Los Angeles: Hollywood ace Phillip Noyce, who is known for his cutting-edge thrillers, has been roped in to direct Alive Day, which accounts a real-life secret military mission in Iraq.
The film is adapted from Samuel Hill's military task-force novel Six Days To Zeus: Alive Day. It follows the true story of Hill, called Chief in the novel, who led a unit of seven men from the Navy Seals, Green Berets, Army Rangers and Marine Recon. They conducted a secret surveillance mission during the Saddam Hussein regime. The film will be made from the screenplay by Kathleen McLaughlin, according to news reports.
Talking about the screenplay, Noyce said: "It is part American Sniper, part Born on the Fourth of July, part Coming Home and part Deer Hunter, but different to all of them in that it has an Agatha Christie whodunit sensibility to it. And that is the accused, Chief, legitimately doesn't know if he's the perpetrator of slaughtering his own men. What really happened and what was unearthed is an unbelievable detective story involving the FBI, and the work that they were doing secretly for the Jordanian government."

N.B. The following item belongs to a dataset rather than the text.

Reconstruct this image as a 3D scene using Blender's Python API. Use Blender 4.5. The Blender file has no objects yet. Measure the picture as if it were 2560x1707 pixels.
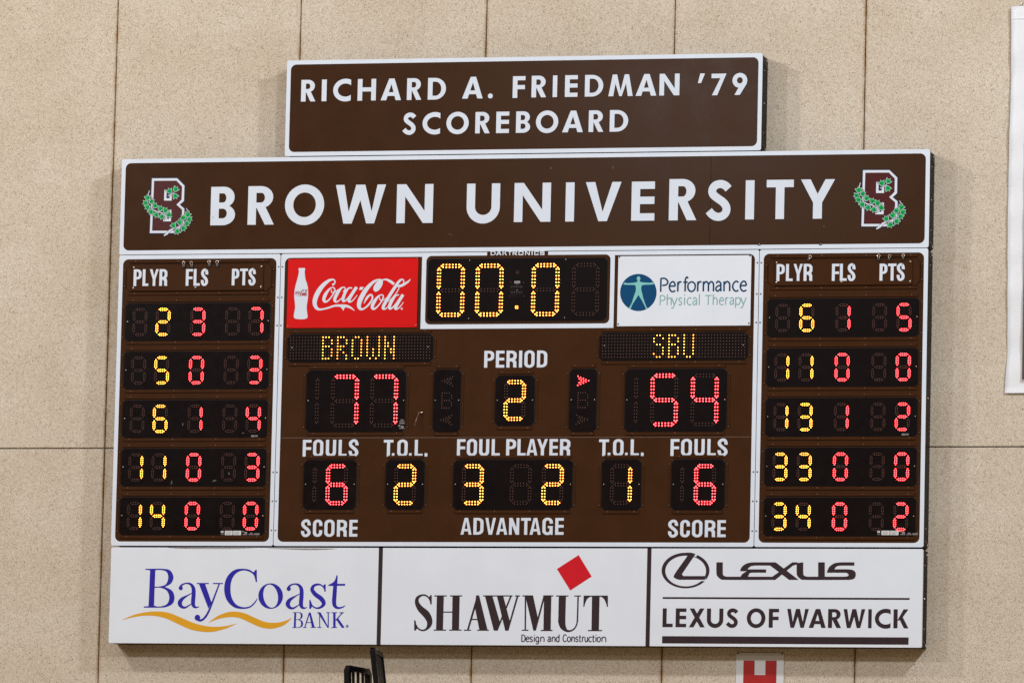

"I've previously made reality-based films with Harrison Ford such as Clear and Present Danger and larger than life extreme action thrillers like Salt with Angelina Jolie. In retelling one man's remarkable and uplifting real story, Kathleen McLaughlin's screenplay for Alive Day combines seemingly disparate elements in ways that hopefully all at once reinvent the thriller, war and mystery film genres," he added.